“Cuando me caí lo vi todo perdido”. Esas eran las palabras de Arnaud Demare cuando, segundos después de alzar los brazos en la vía Roma, aún permanecía incrédulo. En una Milán-San Remo descafeinada y con una ascensión al Poggio -Kwiatowski aparte- más light que en pasadas ediciones, una caída estuve a punto de acabar con las opciones de un Demare con el que no muchos contaban.
Sagan, Matthews, Gaviria, Van Avermaet -impulsado tras su triunfo en una Tirreno Adriático venida a menos sin la ascensión al Terminillo- o Boasson Hagen eran las opciones más evidentes, las apuestas más seguras. El recorrido invitaba a confiar en ellos. Muchos kilómetros -más de 300 con la neutralizada- y las ya legendarias ascensiones al Poggio y a la Cipressa invitaban a pensar que sería uno de estos todoterreno quien se alzara como rey del primer monumento de 2016. Solo una genialidad de Cancellara, Kwiatowski, Nibali o Valverde en las últimas cotas podría dar de bruces con el guion establecido: un sprint de los hombres más fuertes y que mejor supieran sobrevivir.
Pero lo cierto es que si de sobrevivir hablamos, Demare fue -además de ser el más fuerte en el sprint- el más hábil. Caído a falta de 25 kilómetros en una montonera que afectaría también a Matthews (Orica-Scott) y Thomas (Sky), el de FDJ despertó rápido y con la ayuda de varios compañeros -alguno dice que también de algún que otro vehículo a motor- volvió al grupo en las faldas del Poggio. La carrera había marchado lenta. Sagan y Van Avermaet se sabían poderosos en el sprint final y sin Matthews ni Thomas en el grupo, Sky y Orica -protagonistas hasta el momento- dejaban la cabeza del pelotón a expensas de la llegada de sus líderes. El rítmo decrecía de forma inversamente proporcional a las opciones de un Demare que, extenuado, sufría en las rampas de la última y más mítica cota: el Poggio di San Remo.
Kwiatowski parecía ser el único valiente que probaba fortuna. Aceleraba en los últimos metros y era Nibali el que, en una labor más absurda que valiente, quien hacía el trabajo a los velocistas y daba caza al polaco tras un arriesgado descenso.

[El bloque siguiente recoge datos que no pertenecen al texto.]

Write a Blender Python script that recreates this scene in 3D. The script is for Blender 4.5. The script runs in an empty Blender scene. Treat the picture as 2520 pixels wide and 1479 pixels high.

Las miradas se sucedían y, casi inconscientemente, los ojos pasaban a buscar qué sprinters habían pasado o no una descafeinada ascensión al Poggio. Demare, Kristoff, Gaviria, Viviani… Sagan y Van Avermaet habían jugado con fuego y habían acabado quemándose. Sin grandes aceleraciones ni exigentes cambios de ritmo, eran muchos los contendientes que buscaban su oportunidad en las calles de San Remo.
Consciente de no ser el más rápido, Cancellara probaba fortuna. A su rueda, Sagan, Van Avermaet y Boasson Hagen, esos que por los avatares de la carrera habían pasado de ser los principales favoritos a ser presa fácil de verdaderos monstruos del sprint.
Lo intentaron, pero tarde. Neutralizados, una nueva caída acabaría por decantar la balanza hacia aquellos que, en San Remo, no eran, ni de lejos, los máximos aspirantes. Bandazo hacia la izquierda y Fernando Gaviria besa el suelo. Cancellara hace lo propio y Sagan, en un nuevo alarde de su enorme habilidad sobre la bicicleta, lo evita aunque pierde cualquier opción de disputar el triunfo. Van Avermaet, a rueda de Sagan, bastante tiene con no evitar la consiguiente quemadura contra el asfalto.
El día invitaba a soñar a quienes ni aspiraban a imaginarse alzar los brazos. Más aún, invitaba a soñar a quien, 25 kilómetros antes había dado con sus huesos en el suelo y tras un esfuerzo sin igual había vuelto al grupo justo antes de iniciar el ascenso al Poggio. Demare, a rueda de Roelandts y Swift, lanzó su rush a 150 metros del final. La Milán-San Remo ya tenía nuevo héroe.